** Begin EXERCISE MATERIAL **

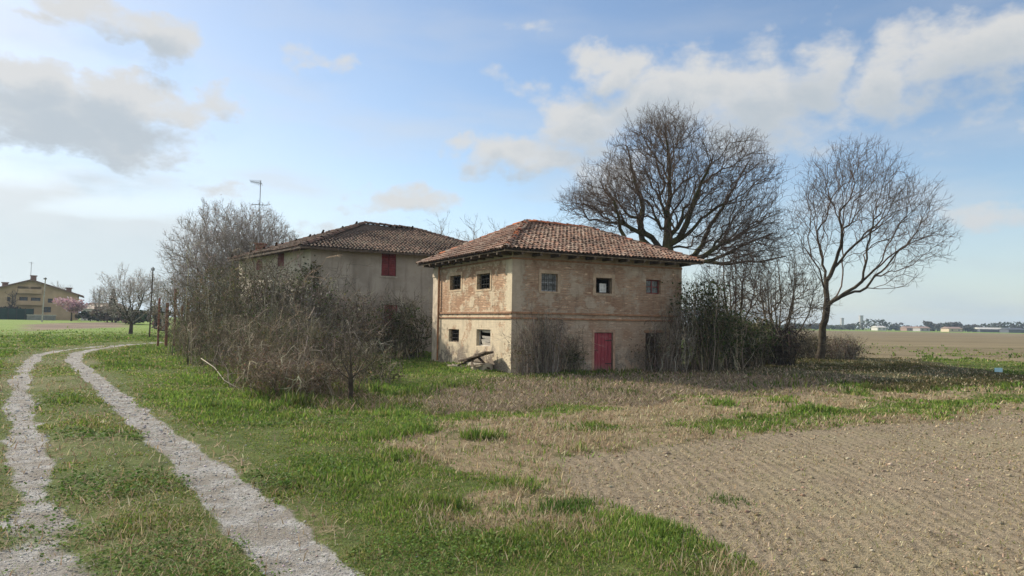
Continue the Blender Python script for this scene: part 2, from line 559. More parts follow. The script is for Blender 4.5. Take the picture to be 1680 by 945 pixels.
def clover():
    x, y, d = fan_points(150000, 3.4, 22)
    m = masks(x, y)
    pt = sstep(.58, .68, fbm(x, y, 1.1, 201, 3)) * np.where(m['rut'] < 2.2, 1, .55)
    for pu, pv, pr in ((300, 905, .5), (150, 790, .7), (400, 880, .3), (690, 900, .6)):
        g_ = gnd(pu, pv); pt = np.maximum(pt, 1.3 * np.exp(-((x - g_[0]) ** 2 + (y - g_[1]) ** 2) / (pr * pr) * 1.5 + fbm(x, y, .4, 207, 2) - .5))
    k = rng.random(len(x)) < pt * (1 - m['gravel']) * (1 - m['straw']) * (1 - m['brown']) * (1 - m['soil'])
    x, y, d = x[k], y[k], d[k]; n = len(x)
    z = H(x, y) + rng.uniform(.015, .075, n)
    s_ = (rng.uniform(.007, .016, n) * np.clip(d / 6, 1, 2.2))[:, None]
    nrm = unit(np.stack([rng.normal(0, .45, n), rng.normal(0, .45, n), np.ones(n)], 1)); a = unit(np.cross(nrm, rng.normal(size=(n, 3)))); b = np.cross(nrm, a)
    P = np.stack([x, y, z], 1)
    V = np.stack([P - a * s_, P - b * s_, P + a * s_, P + b * s_], 1).reshape(-1, 3)
    me = mesh_np('clover', V, [np.arange(n)[:, None] * 4 + np.array([[0, 1, 2, 3]])], col=np.repeat(pal(n, [(.09, .165, .03), (.12, .205, .04), (.075, .13, .026), (.15, .225, .055)], .15), 4, 0))
    tag(link('clover', me, M_BLADE), 'patches of dark clover and broad leaved weeds in the turf', None, None, 'stuff')


def rocks(name, x, y, size, col, mat, label, flat=0.6, sink=0.2):
    n = len(x); z = H(x, y)
    base = np.array([(1, 0, 0), (-1, 0, 0), (0, 1, 0), (0, -1, 0), (0, 0, 1), (0, 0, -1)], float)
    fac = np.array([(0, 2, 4), (2, 1, 4), (1, 3, 4), (3, 0, 4), (2, 0, 5), (1, 2, 5), (3, 1, 5), (0, 3, 5)])
    V = base[None] * rng.uniform(0.55, 1.25, (n, 6, 1))
    V = V + rng.normal(0, 0.18, (n, 6, 3))
    a = rng.uniform(0, 6.283, n); c, s = np.cos(a), np.sin(a)
    vx = V[:, :, 0] * c[:, None] - V[:, :, 1] * s[:, None]; vy = V[:, :, 0] * s[:, None] + V[:, :, 1] * c[:, None]
    V = np.stack([vx, vy, V[:, :, 2] * flat], 2) * size[:, None, None]
    V[:, :, 0] += x[:, None]; V[:, :, 1] += y[:, None]; V[:, :, 2] += (z + size * flat * sink)[:, None]
    i = np.arange(n)[:, None, None] * 6
    me = mesh_np(name, V.reshape(-1, 3), [(i + fac[None]).reshape(-1, 3)], col=np.repeat(col, 6, 0))
    return tag(link(name, me, mat), label, None, None, 'stuff')


def build_clods():
    x, y, d = fan_points(150000, 4, 55)
    m = masks(x, y)
    k = (rng.random(len(x)) < m['soil'] * (0.25 + 1.0 * sstep(.35, .7, fbm(x, y, 0.9, 141, 3)))) & (m['gravel'] < 0.3)
    # rows
    x, y, d = x[k], y[k], d[k]; n = len(x)
    s = np.clip(np.exp(rng.normal(-4.6, 0.55, n)), 0.004, 0.06) * np.clip(d / 13, 0.8, 1.6)
    c = pal(n, [(0.30, 0.245, 0.165), (0.235, 0.19, 0.13), (0.36, 0.295, 0.205), (0.18, 0.145, 0.10), (0.42, 0.355, 0.25)], 0.10)
    rocks('soil_clods', x, y, s, c, M_CLOD, 'crumbly grey brown clods of the tilled field')
    # gravel of the ruts
    x, y, d = fan_points(200000, 3.5, 45, 46)
    m = masks(x, y)
    k = rng.random(len(x)) < (m['gravel'] ** 1.5 + 0.02 * (m['rut'] < 1.2))
    x, y, d = x[k], y[k], d[k]; n = len(x)
    s = np.clip(np.exp(rng.normal(-4.85, 0.45, n)), 0.003, 0.03) * np.clip(d / 9, 0.8, 2)
    c = pal(n, [(0.42, 0.41, 0.39), (0.35, 0.34, 0.32), (0.52, 0.51, 0.485), (0.27, 0.255, 0.235), (0.40, 0.37, 0.32)], 0.12)
    rocks('gravel', x, y, s, c, M_CLOD, 'pale grey crushed stone lying in the two wheel ruts')
    # straw bits and stubble on the soil
    x, y, d = fan_points(130000, 4, 42)
    m = masks(x, y)
    k = rng.random(len(x)) < m['soil'] * (0.25 + 0.75 * sstep(0.4, 0.65, fbm(x, y, 1.5, 151, 3)))
    x, y, d = x[k], y[k], d[k]; n = len(x)
    blades('stubble', x, y, rng.uniform(0.03, 0.11, n), np.clip(0.0011 * d, 0.004, 0.03), pal(n, [(0.46, 0.39, 0.25), (0.38, 0.31, 0.20), (0.30, 0.25, 0.13), (0.2, 0.2, 0.07)], 0.15), M_STRAW, 0.5,
           'short broken straw stubble scattered over the tilled soil', flat=0.7)


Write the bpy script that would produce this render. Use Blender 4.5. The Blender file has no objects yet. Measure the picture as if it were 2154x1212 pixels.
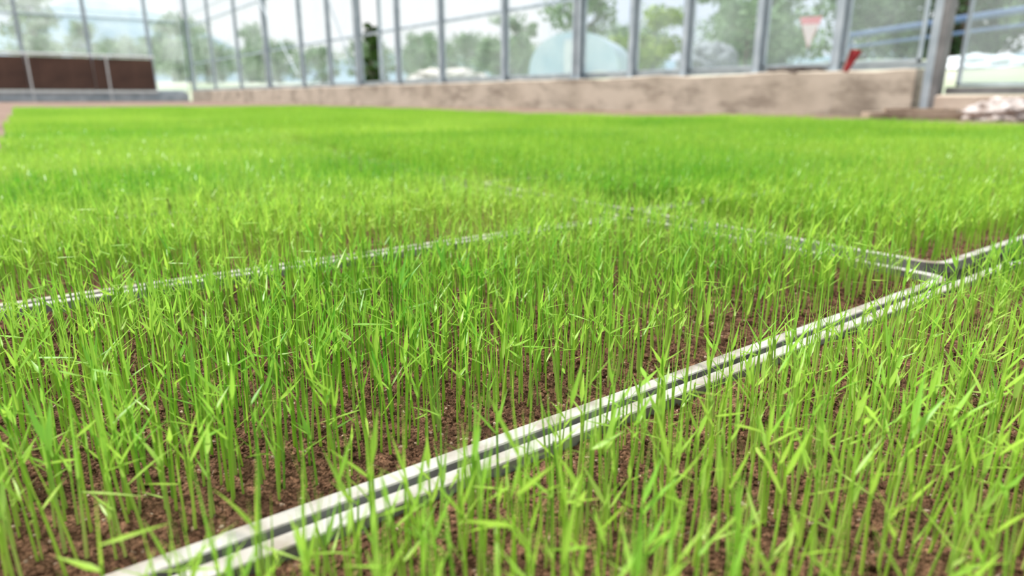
import bpy, bmesh, math, random
import numpy as np
from mathutils import Vector, Matrix, noise
random.seed(7); rng=np.random.default_rng(11)
scene=bpy.context.scene
col=scene.collection
try:
    scene.view_settings.view_transform='Standard'
    scene.view_settings.look='None'
except Exception: pass

# ------------------------------------------------------------ helpers
def link(o,parent=None):
    col.objects.link(o)
    if parent: o.parent=parent
    return o
def tag(o,label=None,cat=None,group=None,kind=None):
    if label:o["label"]=label
    if cat:o["category"]=cat
    if group:o["group"]=group
    if kind:o["kind"]=kind
    return o
def mesh(name,v,f,mat=None,smooth=False):
    m=bpy.data.meshes.new(name); m.from_pydata([tuple(map(float,p)) for p in v],[],[tuple(map(int,q)) for q in f]); m.update()
    if mat: m.materials.append(mat)
    if smooth: m.polygons.foreach_set('use_smooth',[True]*len(m.polygons))
    return m
def obj(name,m,parent=None,loc=(0,0,0),rot=(0,0,0)):
    o=bpy.data.objects.new(name,m); o.location=loc; o.rotation_euler=rot
    return link(o,parent)
def empty(name,loc=(0,0,0),rot=(0,0,0)):
    o=bpy.data.objects.new(name,None); o.empty_display_size=.05; o.location=loc; o.rotation_euler=rot
    return link(o)
def quadmesh(name,V,Q,attrs,mat,smooth=True):
    m=bpy.data.meshes.new(name); n=len(V); k=len(Q)
    m.vertices.add(n); m.vertices.foreach_set('co',V.astype(np.float32).ravel())
    m.loops.add(k*4); m.loops.foreach_set('vertex_index',Q.astype(np.int32).ravel())
    m.polygons.add(k); m.polygons.foreach_set('loop_start',np.arange(0,k*4,4,dtype=np.int32))
    try: m.polygons.foreach_set('loop_total',np.full(k,4,dtype=np.int32))
    except Exception: pass
    for a,val in attrs.items():
        at=m.attributes.new(a,'FLOAT','POINT'); at.data.foreach_set('value',val.astype(np.float32))
    m.polygons.foreach_set('use_smooth',np.full(k,smooth))
    m.update(); m.validate()
    m.materials.append(mat)
    return m
def box_bm(bm,c,s,bev=0.0,rotz=0):
    r=bmesh.ops.create_cube(bm,size=1)
    vs=r['verts']
    bmesh.ops.scale(bm,vec=s,verts=vs)
    if rotz: bmesh.ops.rotate(bm,cent=(0,0,0),matrix=Matrix.Rotation(rotz,3,'Z'),verts=vs)
    bmesh.ops.translate(bm,vec=c,verts=vs)
    if bev>0:
        es=set(e for v in vs for e in v.link_edges)
        bmesh.ops.bevel(bm,geom=list(es),offset=bev,segments=2,affect='EDGES',profile=.6)
def boxes(name,lst,mat,bev=0.003):
    bm=bmesh.new()
    for it in lst:
        box_bm(bm,it[0],it[1],bev,it[2] if len(it)>2 else 0)
    m=bpy.data.meshes.new(name); bm.to_mesh(m); bm.free(); m.materials.append(mat); return m
def tube(pts,rad,sides=8,cap=True):
    V=[];F=[];pts=[Vector([float(c) for c in p]) for p in pts]; rad=[float(x) for x in rad]
    n=len(pts)
    for i,p in enumerate(pts):
        d=(pts[min(i+1,n-1)]-pts[max(i-1,0)]).normalized()
        a=d.cross(Vector((0,0,1)))
        if a.length<1e-3:a=Vector((1,0,0))
        a.normalize(); b=d.cross(a)
        for k in range(sides):
            t=2*math.pi*k/sides
            V.append(p+rad[i]*(math.cos(t)*a+math.sin(t)*b))
    for i in range(n-1):
        for k in range(sides):
            k2=(k+1)%sides
            F.append((i*sides+k,i*sides+k2,(i+1)*sides+k2,(i+1)*sides+k))
    if cap:
        F.append(tuple(range(sides))[::-1]); F.append(tuple((n-1)*sides+k for k in range(sides)))
    return V,F
def merge(parts):
    V=[];F=[]
    for v,f in parts:
        o=len(V); V+=list(v); F+=[tuple(i+o for i in q) for q in f]
    return V,F

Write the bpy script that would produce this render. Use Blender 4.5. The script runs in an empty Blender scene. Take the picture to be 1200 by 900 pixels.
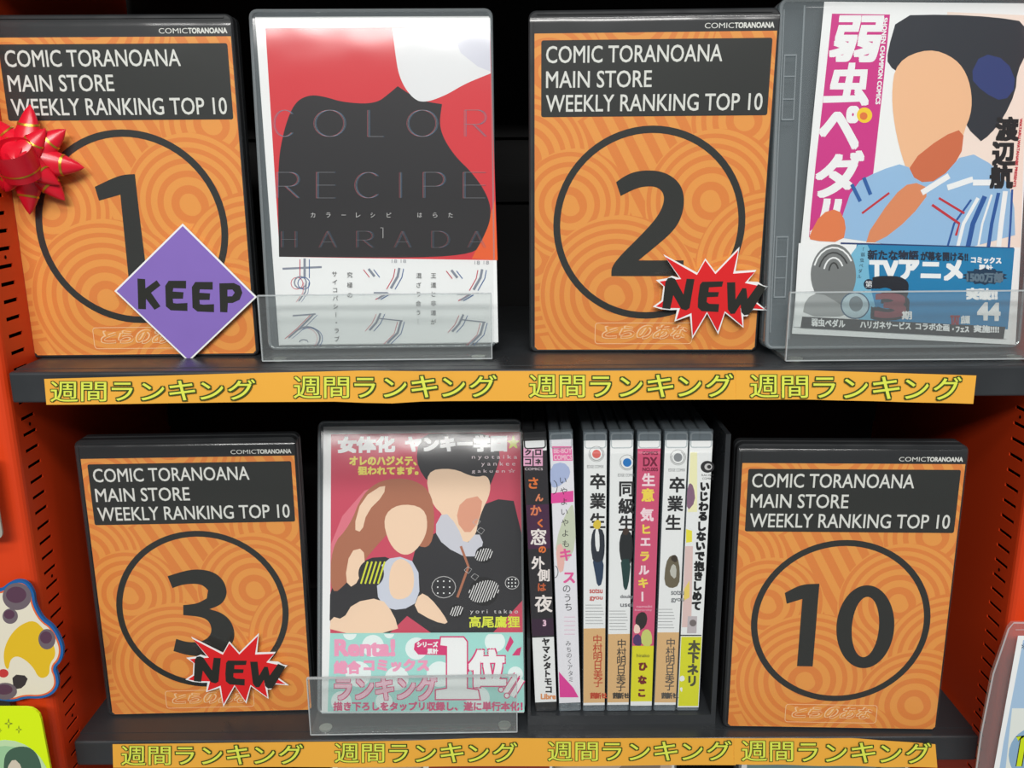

** End EXERCISE MATERIAL **

== WHAT YOU ARE ASKED TO DO ==
The lines from the top of the data above through the one holding "tag(link('clover', me, M_BLADE), 'patches" are to be repeated exactly, and only those, with no pictures.

== FINISHED TASK ==
Continue the Blender Python script for this scene: part 2, from line 559. More parts follow. The script is for Blender 4.5. Take the picture to be 1680 by 945 pixels.
def clover():
    x, y, d = fan_points(150000, 3.4, 22)
    m = masks(x, y)
    pt = sstep(.58, .68, fbm(x, y, 1.1, 201, 3)) * np.where(m['rut'] < 2.2, 1, .55)
    for pu, pv, pr in ((300, 905, .5), (150, 790, .7), (400, 880, .3), (690, 900, .6)):
        g_ = gnd(pu, pv); pt = np.maximum(pt, 1.3 * np.exp(-((x - g_[0]) ** 2 + (y - g_[1]) ** 2) / (pr * pr) * 1.5 + fbm(x, y, .4, 207, 2) - .5))
    k = rng.random(len(x)) < pt * (1 - m['gravel']) * (1 - m['straw']) * (1 - m['brown']) * (1 - m['soil'])
    x, y, d = x[k], y[k], d[k]; n = len(x)
    z = H(x, y) + rng.uniform(.015, .075, n)
    s_ = (rng.uniform(.007, .016, n) * np.clip(d / 6, 1, 2.2))[:, None]
    nrm = unit(np.stack([rng.normal(0, .45, n), rng.normal(0, .45, n), np.ones(n)], 1)); a = unit(np.cross(nrm, rng.normal(size=(n, 3)))); b = np.cross(nrm, a)
    P = np.stack([x, y, z], 1)
    V = np.stack([P - a * s_, P - b * s_, P + a * s_, P + b * s_], 1).reshape(-1, 3)
    me = mesh_np('clover', V, [np.arange(n)[:, None] * 4 + np.array([[0, 1, 2, 3]])], col=np.repeat(pal(n, [(.09, .165, .03), (.12, .205, .04), (.075, .13, .026), (.15, .225, .055)], .15), 4, 0))
    tag(link('clover', me, M_BLADE), 'patches of dark clover and broad leaved weeds in the turf', None, None, 'stuff')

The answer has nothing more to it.